Маяковский тоже, хотя и непоследовательно, будет держаться символичности: свою бронзу он захочет взорвать, наплевав на ее многопудье, железки строк у него будут метафорические (в курганах книг), а в качестве памятника своему делу он будет надеяться на построенный в боях социализм — объект в каком-то смысле физический, но главным образом ценностный. Ахматова же имеет в виду конкретную статую с бронзовыми веками и струящимся с них, как слезы, снегом. Из Пушкина это напоминает, пожалуй, «Царскосельскую статую», которая над вечной струей, вечно печальна сидит и которой Ахматова посвятила одноименное собственное стихотворение (1916).
Символический характер памятника крепче меди и выше пирамид был задан уже Горацием[361]. Однако в духе своей ориентации на земные римские институты он придал венцу, мысленно примериваемому им в конце стихотворения, наглядную вещественность:
…Sume superbiam Quaesitam mentis et mihi Delphica Lauro cinge volens, Melpomene, comam — …О Мельпомена! Свей Заслуги гордой в честь сама венец дельфийский И лавром увенчай руно моих кудрей (пер. Фета[362])[363].
Державин еще больше понизил конкретность финального увенчания и первым ввел мотив безразличия к хулителям (И презрит кто тебя, сама тех презирай), далее развитый Пушкиным:
Вознесся выше он главою непокорной Александрийского столпа <…> Обиды не страшась, не требуя венца; Хвалу и клевету приемли равнодушно / И не оспоривай глупца.
Единственный вещный мотив в пушкинском тексте — это, пожалуй, образ никогда не зарастающей тропы к виртуальному, впрочем, памятнику[364].
В связи с осязаемой «металличностью» ахматовского памятника возникает вопрос, почему он мыслится именно в бронзе[365]: как она соотносится с упражнениями на эту тему Маяковского[366] и пушкинским кумиром на бронзовом коне и не восходит ли к терминологии советской монументальной практики? В любом случае бронза — излюбленный материал Ахматовой[367], издавна ассоциировавшийся у нее с Пушкиным как интимно близким ей воплощением посмертной славы, ср.:
Земная слава как дым, Не этого я просила. Любовникам всем моим Я счастие приносила. Один и сейчас живой, В свою подругу влюбленный, И бронзовым стал другой На площади оснеженной.

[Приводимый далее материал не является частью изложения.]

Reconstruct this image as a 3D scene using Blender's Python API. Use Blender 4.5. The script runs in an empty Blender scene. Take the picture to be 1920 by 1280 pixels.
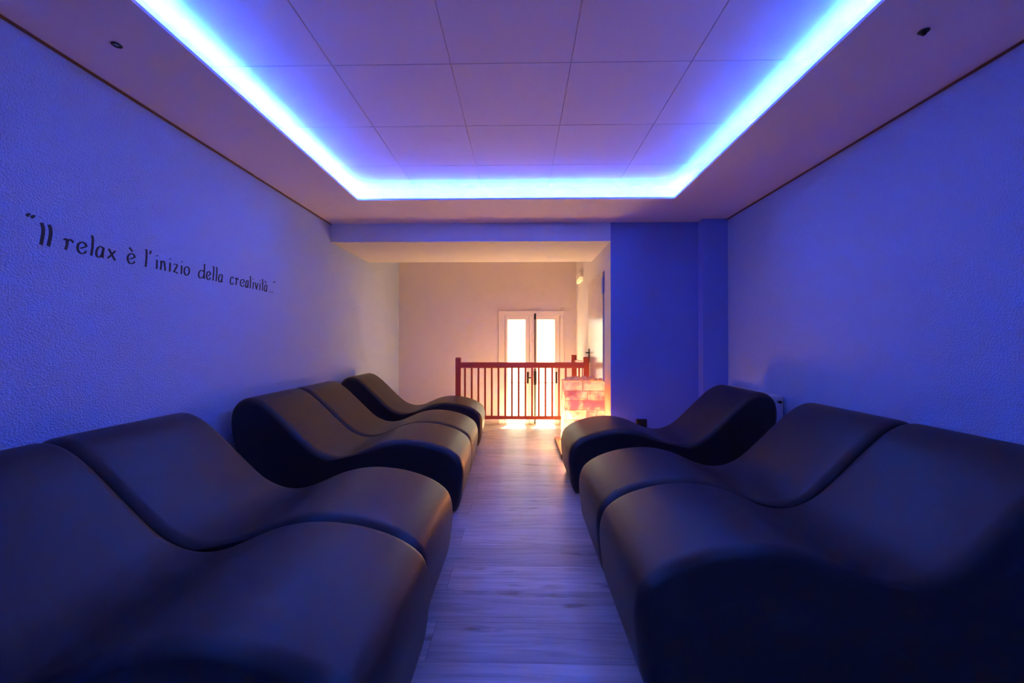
import bpy, bmesh, math, random
from mathutils import Vector, Matrix

C = bpy.context.scene
COL = C.collection
PI = math.pi

# ------------------------------------------------------------------ camera
cam_data = bpy.data.cameras.new('camera')
cam_data.sensor_width = 36.0
cam_data.lens = 788.95 / 1920 * 36.0
cam_data.clip_start = 0.02
cam = bpy.data.objects.new('camera', cam_data)
COL.objects.link(cam)
R = Vector((0.999809, 0.019526, 0.000529))
U = Vector((-0.000423, -0.005431, 0.999985))
F = Vector((-0.019529, 0.999795, 0.005421))
m = Matrix.Identity(4)
for i in range(3):
    m[i][0], m[i][1], m[i][2] = R[i], U[i], -F[i]
m[0][3], m[1][3], m[2][3] = 0.0, 0.0, 1.10
cam.matrix_world = m
C.camera = cam

# ------------------------------------------------------------------ world, exposure
C.view_settings.view_transform = 'Standard'
C.view_settings.look = 'None'
C.view_settings.exposure = 0.0
C.view_settings.gamma = 1.0
C.view_settings.use_curve_mapping = False
C.cycles.use_denoising = True
C.cycles.use_adaptive_sampling = False
C.cycles.use_guiding = True
C.cycles.guiding_training_samples = 64
C.cycles.max_bounces = 10
C.cycles.diffuse_bounces = 7
C.cycles.sample_clamp_indirect = 0.0
C.cycles.caustics_reflective = False
C.cycles.caustics_refractive = False

W = bpy.data.worlds.new('overcast_daylight')
C.world = W
W.use_nodes = True
SKY = (1.0, 0.88, 0.60)
SKY_STRENGTH = 6.0
W.node_tree.nodes['Background'].inputs[0].default_value = (*SKY, 1)
W.node_tree.nodes['Background'].inputs[1].default_value = SKY_STRENGTH
# steep warm sun outside the french door, falling on the lower landing
SUN_STRENGTH = 225.0
SUN = (1.0, 0.56, 0.27)
sd = bpy.data.lights.new('sun', 'SUN')
sd.energy = SUN_STRENGTH
sd.color = SUN
sd.angle = math.radians(14.0)
so = bpy.data.objects.new('sun', sd)
COL.objects.link(so)
so.location = (0.5, 9.0, 6.0)
so.rotation_euler = Vector((-0.10, -0.56, -0.82)).to_track_quat('-Z', 'Y').to_euler()

LED_BLUE = (0.003, 0.122, 1.0)
LED_STRENGTH = 12.0          # the visible tape itself
LED_BLUE_W_PER_M = 11.0      # its upward light
COVE_WHITE_FILL = (0.95, 0.82, 0.55)  # added white lamps that bleach the ceiling band above the blue tape
COVE_WHITE_FILL_W_PER_M = 2.0
LAMP_GLOW = 1.0

# ------------------------------------------------------------------ main dimensions (metres)
XL, XR = -1.9654, 2.0581
YF = -3.0            # wall behind the viewer
YB = 4.32            # end of the main room
ZS = 2.342           # soffit underside
ZC = 2.502           # tiled ceiling
ZB = 2.152           # beam underside
YE = 5.471           # edge of the floor
YW = 6.78            # stairwell end wall
ZL = -0.20           # lower landing
CXL, CXR, CY0, CY1 = -1.4091, 1.3192, -2.30, 3.6164     # edges of the cove opening
RXL, RXR, RY0, RY1 = -1.572, 1.482, -2.46, 3.78           # risers at the back of the cove

# ------------------------------------------------------------------ helpers
def new_mat(name):
    mt = bpy.data.materials.new(name)
    mt.use_nodes = True
    nt = mt.node_tree
    return mt, nt, nt.nodes['Principled BSDF']

def simple(name, col, rough=0.5, metal=0.0, spec=0.5, bump=0.0, bscale=200.0, var=0.0, vscale=3.0):
    mt, nt, b = new_mat(name)
    b.inputs['Base Color'].default_value = (*col, 1)
    b.inputs['Roughness'].default_value = rough
    b.inputs['Metallic'].default_value = metal
    b.inputs['Specular IOR Level'].default_value = spec
    tc = nt.nodes.new('ShaderNodeTexCoord')
    if bump:
        n = nt.nodes.new('ShaderNodeTexNoise')
        n.inputs['Scale'].default_value = bscale
        n.inputs['Detail'].default_value = 3
        nt.links.new(tc.outputs['Object'], n.inputs['Vector'])
        bp = nt.nodes.new('ShaderNodeBump')
        bp.inputs['Strength'].default_value = bump
        bp.inputs['Distance'].default_value = 0.01
        nt.links.new(n.outputs['Fac'], bp.inputs['Height'])
        nt.links.new(bp.outputs['Normal'], b.inputs['Normal'])
    if var:
        n = nt.nodes.new('ShaderNodeTexNoise')
        n.inputs['Scale'].default_value = vscale
        n.inputs['Detail'].default_value = 5
        nt.links.new(tc.outputs['Object'], n.inputs['Vector'])
        r = nt.nodes.new('ShaderNodeValToRGB')
        r.color_ramp.elements[0].position = 0.3
        r.color_ramp.elements[1].position = 0.7
        r.color_ramp.elements[0].color = (*[c * (1 - var) for c in col], 1)
        r.color_ramp.elements[1].color = (*[min(1, c * (1 + var)) for c in col], 1)
        nt.links.new(n.outputs['Fac'], r.inputs['Fac'])
        nt.links.new(r.outputs['Color'], b.inputs['Base Color'])
    return mt

def add_box(bm, lo, hi, bevel=0.0, seg=2):
    x0, y0, z0 = lo
    x1, y1, z1 = hi
    v = [bm.verts.new(p) for p in ((x0, y0, z0), (x1, y0, z0), (x1, y1, z0), (x0, y1, z0),
                                   (x0, y0, z1), (x1, y0, z1), (x1, y1, z1), (x0, y1, z1))]
    fs = [bm.faces.new([v[i] for i in q]) for q in ((0, 3, 2, 1), (4, 5, 6, 7), (0, 1, 5, 4), (1, 2, 6, 5), (2, 3, 7, 6), (3, 0, 4, 7))]
    if bevel > 0:
        es = list({e for f in fs for e in f.edges})
        bmesh.ops.bevel(bm, geom=es, offset=bevel, segments=seg, profile=0.5, affect='EDGES')

def add_prism(bm, pts, z0, z1):
    n = len(pts)
    a = [bm.verts.new((x, y, z0)) for x, y in pts]
    b = [bm.verts.new((x, y, z1)) for x, y in pts]
    bm.faces.new(list(reversed(a)))
    bm.faces.new(b)
    for i in range(n):
        j = (i + 1) % n
        bm.faces.new((a[i], a[j], b[j], b[i]))

def add_cyl(bm, p0, p1, r0, r1=None, n=16):
    r1 = r0 if r1 is None else r1
    p0, p1 = Vector(p0), Vector(p1)
    d = (p1 - p0).normalized()
    a = d.orthogonal().normalized()
    b = d.cross(a)
    A = [bm.verts.new(p0 + (a * math.cos(t) + b * math.sin(t)) * r0) for t in (2 * PI * k / n for k in range(n))]
    B = [bm.verts.new(p1 + (a * math.cos(t) + b * math.sin(t)) * r1) for t in (2 * PI * k / n for k in range(n))]
    bm.faces.new(list(reversed(A)))
    bm.faces.new(B)
    for i in range(n):
        j = (i + 1) % n
        bm.faces.new((A[i], A[j], B[j], B[i]))

def add_lathe(bm, prof, centre=(0, 0, 0), n=24):
    """prof: list of (r, z)"""
    cx, cy, cz = centre
    rings = []
    for r, z in prof:
        if r < 1e-6:
            rings.append([bm.verts.new((cx, cy, cz + z))])
        else:
            rings.append([bm.verts.new((cx + r * math.cos(2 * PI * k / n), cy + r * math.sin(2 * PI * k / n), cz + z)) for k in range(n)])
    for a, b in zip(rings, rings[1:]):
        for k in range(n):
            j = (k + 1) % n
            if len(a) == 1 and len(b) == 1:
                continue
            if len(a) == 1:
                bm.faces.new((a[0], b[j], b[k]))
            elif len(b) == 1:
                bm.faces.new((a[k], a[j], b[0]))
            else:
                bm.faces.new((a[k], a[j], b[j], b[k]))

def obj(name, bm, mat, parent=None, loc=None, smooth=False):
    bmesh.ops.recalc_face_normals(bm, faces=bm.faces)
    me = bpy.data.meshes.new(name)
    bm.to_mesh(me)
    bm.free()
    if smooth:
        for p in me.polygons:
            p.use_smooth = True
    me.materials.append(mat)
    o = bpy.data.objects.new(name, me)
    COL.objects.link(o)
    if loc is not None:
        o.location = loc
    if parent is not None:
        o.parent = parent
    return o

def tag(o, label, cat, group=None):
    o['label'] = label
    o['category'] = cat
    if group:
        o['group'] = group
    return o

def empty(name, loc=(0, 0, 0), rotz=0.0):
    o = bpy.data.objects.new(name, None)
    o.empty_display_size = 0.1
    COL.objects.link(o)
    o.location = loc
    o.rotation_euler = (0, 0, rotz)
    return o

def struct(name, bm, mat, label=None, cat=None, parent=None):
    o = obj(name, bm, mat, parent)
    if parent is None:
        o['kind'] = 'structure'
        if label:
            o['label'] = label
            o['category'] = cat
    return o

def boxes(*bs):
    bm = bmesh.new()
    for b in bs:
        add_box(bm, b[0], b[1], b[2] if len(b) > 2 else 0.0)
    return bm

# ------------------------------------------------------------------ materials
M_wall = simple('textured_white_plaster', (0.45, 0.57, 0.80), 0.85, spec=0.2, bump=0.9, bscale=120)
M_wall_smooth = simple('smooth_white_plaster', (0.70, 0.66, 0.66), 0.8, spec=0.2, bump=0.08, bscale=60)
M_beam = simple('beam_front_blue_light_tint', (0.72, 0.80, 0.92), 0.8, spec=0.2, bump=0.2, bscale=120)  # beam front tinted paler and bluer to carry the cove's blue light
M_blue = simple('slate_blue_paint', (0.27, 0.34, 0.74), 0.8, spec=0.2, bump=0.06, bscale=80)
M_ceil = simple('white_ceiling_panel', (0.92, 0.81, 0.84), 0.75, spec=0.2, bump=0.05, bscale=90)
M_soffit = simple('white_soffit_plasterboard', (0.92, 0.81, 0.84), 0.75, spec=0.2, bump=0.04, bscale=70)
M_trim = simple('brown_shadow_gap_trim', (0.20, 0.10, 0.07), 0.7)
M_frame = simple('cream_painted_joinery', (0.80, 0.76, 0.72), 0.35)
M_dark = simple('blackened_metal', (0.015, 0.014, 0.013), 0.4, metal=0.6)
M_vinyl = simple('black_leatherette', (0.020, 0.017, 0.018), 0.42, spec=0.45, bump=0.05, bscale=500)
M_door = simple('pale_varnished_door', (0.74, 0.66, 0.54), 0.22, var=0.08, vscale=4)
M_ink = simple('black_wall_lettering_paint', (0.006, 0.006, 0.012), 0.6)
M_rad = simple('white_radiator_enamel', (0.75, 0.76, 0.80), 0.3)
M_black = simple('black_plastic', (0.012, 0.012, 0.014), 0.45)
M_white_plastic = simple('white_plastic', (0.75, 0.74, 0.70), 0.4)
M_chrome = simple('chrome', (0.7, 0.7, 0.7), 0.2, metal=1.0)

def wood(name, dark, light, axis, rough=0.35):
    mt, nt, b = new_mat(name)
    tc = nt.nodes.new('ShaderNodeTexCoord')
    mp = nt.nodes.new('ShaderNodeMapping')
    s = [40.0, 40.0, 40.0]
    s[axis] = 2.5
    mp.inputs['Scale'].default_value = s
    n = nt.nodes.new('ShaderNodeTexNoise')
    n.inputs['Scale'].default_value = 1.0
    n.inputs['Detail'].default_value = 4
    r = nt.nodes.new('ShaderNodeValToRGB')
    r.color_ramp.elements[0].position = 0.35
    r.color_ramp.elements[1].position = 0.7
    r.color_ramp.elements[0].color = (*dark, 1)
    r.color_ramp.elements[1].color = (*light, 1)
    nt.links.new(tc.outputs['Object'], mp.inputs['Vector'])
    nt.links.new(mp.outputs['Vector'], n.inputs['Vector'])
    nt.links.new(n.outputs['Fac'], r.inputs['Fac'])
    nt.links.new(r.outputs['Color'], b.inputs['Base Color'])
    b.inputs['Roughness'].default_value = rough
    return mt
M_red_x = wood('reddish_stained_wood_lengthwise', (0.40, 0.075, 0.045), (0.54, 0.12, 0.07), 0)
M_red_z = wood('reddish_stained_wood_upright', (0.40, 0.075, 0.045), (0.54, 0.12, 0.07), 2)
M_plinth = wood('brown_board_wood', (0.20, 0.075, 0.03), (0.36, 0.15, 0.07), 1, 0.45)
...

(«Земная слава как дым…», 1914)
«Один и сейчас живой… — по-видимому, Н. В. Недоброво. И бронзовым стал другой… — А. С. Пушкин, второй памятник которому был установлен в Царском Селе в 1913 г. у здания Лицея. Позже, в 1937 г., перенесен к Египетским воротам»[368].
2
Примечательное отклонение ахматовского текста от горациевско-пушкинской линии состоит в том, что даже настойчивое подчеркивание своей жертвенной причастности общей судьбе совмещено [в «Реквиеме»] с противоположной и очень характерной для Ахматовой фигурой «женского своеволия»: выбор места для памятника строится по формуле «не хочу того-то и того-то, а только вот этого»[369].